I’m building a simplified version of the Louvre in Paris and need to have the information boards in front of the statues open on a button press, then close again on another button press.
I’m making this for a Quest 2, but it should work on any headset, I just want it to be fine on the most affordable hardware.
I’ve included screenshots below of where I’ve gotten to, but in essence:
1)Be near an Information sign (static mesh)
2)Press X
3)Information box appears
4)Press Y to close Info box
Static mesh in blueprint


Event graph for blueprint

My widget (placeholder - will have relevant information.

My new inputs

The Blueprint / mesh in the scene with the bounding box I want the triggerable widget to be in shown.

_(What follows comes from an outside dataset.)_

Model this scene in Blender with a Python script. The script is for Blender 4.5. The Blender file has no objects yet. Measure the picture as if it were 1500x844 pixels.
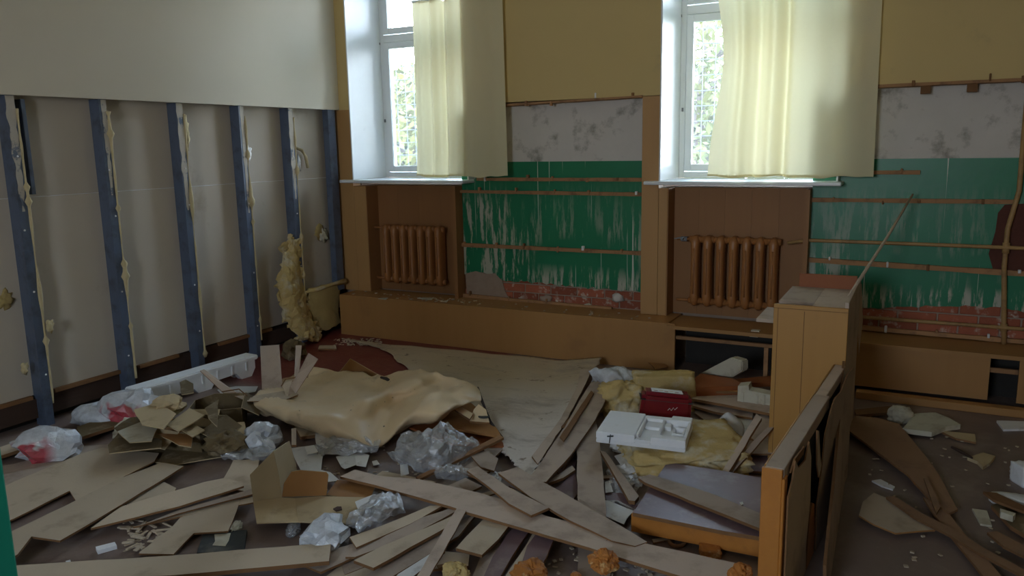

I apologise for the extreme simplicity of this question, I suspect I’m just a bit stupid.
Currently everything compiles fine and runs, but nothing happens when X or Y are pressed. all other inputs for teleporting and snap turning work fine.
I want this to work without raycasting pointer lines, again for ease of access reasons. I might want to add that in later for multi language support, but for now, just getting a widget to open and close is where I’m at!

I’m building this off the VR template and using 4.27.2. I dont know if I want the widget to be in world space or in screen space (locked to the HMD ), happy to take advice on that

Attaching a widget to the viewport doesn’t work properly in VR. It doesn’t take stereo rendering into account, it just places different parts of the widget across each eye (if it even works). The common way of using widgets in VR is with a world space Widget Component. See the Menu blueprint in the template for an example.

I think having the widget maintain a set position in the world after it has been opened is the best option. Most VR headsets only have a small sweet spot where the text is sharp, and some headsets or users may have a limited field of view. Having it not stick to the head lets the user move their head to read different parts of the text more easily.

Thank you, that’s very useful to know, and one thing ticked off the list for me to have to worry about.